File photo of Japanese 10,000 yen notes spread out next to U.S. dollar bills at an Interbank Inc. money exchange office in Tokyo
Japanese 10,000 yen notes are spread out next to U.S. 100 dollar bills at an Interbank Inc. money exchange office in Tokyo, in this September 9, 2010 file photo picture illustration. REUTERS

With Japan's gross domestic product contracting in the third quarter compared to that in the previous quarter, investors feel that there is an urgent need to take measures for enhancing the growth potential of the economy.

Market participants feel that Japan’s economy will need more support after the data released earlier this month by the Cabinet Office showed that the country’s GDP, which measures the annualized change in the inflation-adjusted value of all goods and services produced by the economy, shrank to 0.9 percent in the quarter ending Sept 30, down from a 0.1 percent rise in the previous three months.

Last month, the Bank of Japan announced more monetary easing policies and expanded the asset purchase program (APP) by about 11 trillion yen ($138-billion). This brings the total size of the APP to about 91 trillion yen, of which 25 trillion yen is in loans and the remaining 66 trillion yen is for asset purchases. The policy board agreed a further 5-trillion yen each of Japanese government bonds and treasury bill purchases and announced 0.91 trillion yen of purchases of risk assets.

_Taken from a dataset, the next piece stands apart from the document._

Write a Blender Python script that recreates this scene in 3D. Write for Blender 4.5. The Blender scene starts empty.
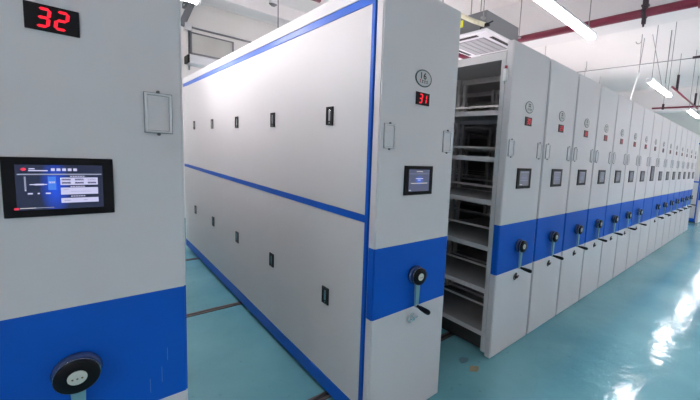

Market players sense the urgent need for more measures, especially with the country’s core consumer prices continuing to fall in September, indicating that deflation persists to impair the economic growth prospects. The data released by Japan’s Statistics Bureau show that the consumer prices declined to 0.1 percent in September, down from 0.3 percent fall in August.

Adding to the concerns, Japan’s industrial output declined in September compared to that in the previous month, indicating that the weak global demand was continuing to have its impact on the country’s economy.

According to the data released this month by the Ministry of Economy, Trade and Industry, Japan’s industrial production, which measures the change in the total inflation-adjusted value of output produced by manufacturers, mines, and utilities, fell 4.1 percent in September compared to that in the previous month while it declined 4.1 percent in August.

Market players sense that more measures, other than the currently available stimulus, will be required to revive the growth momentum. The next move can be that of increasing the funds available to support lending to the fast-growing sectors rather than to add again to the outright asset purchases, which was already undertaken last month.

Japan faced a sudden development in political scene this week with Prime Minister Yoshihiko Noda dissolving the Diet Friday and announcing the date of the general election (Dec 16). Investors hope that the main opposition -- Liberal Democratic Party -- led by Shinzo Abe, the proponent of aggressive monetary easing measures, will win the next elections.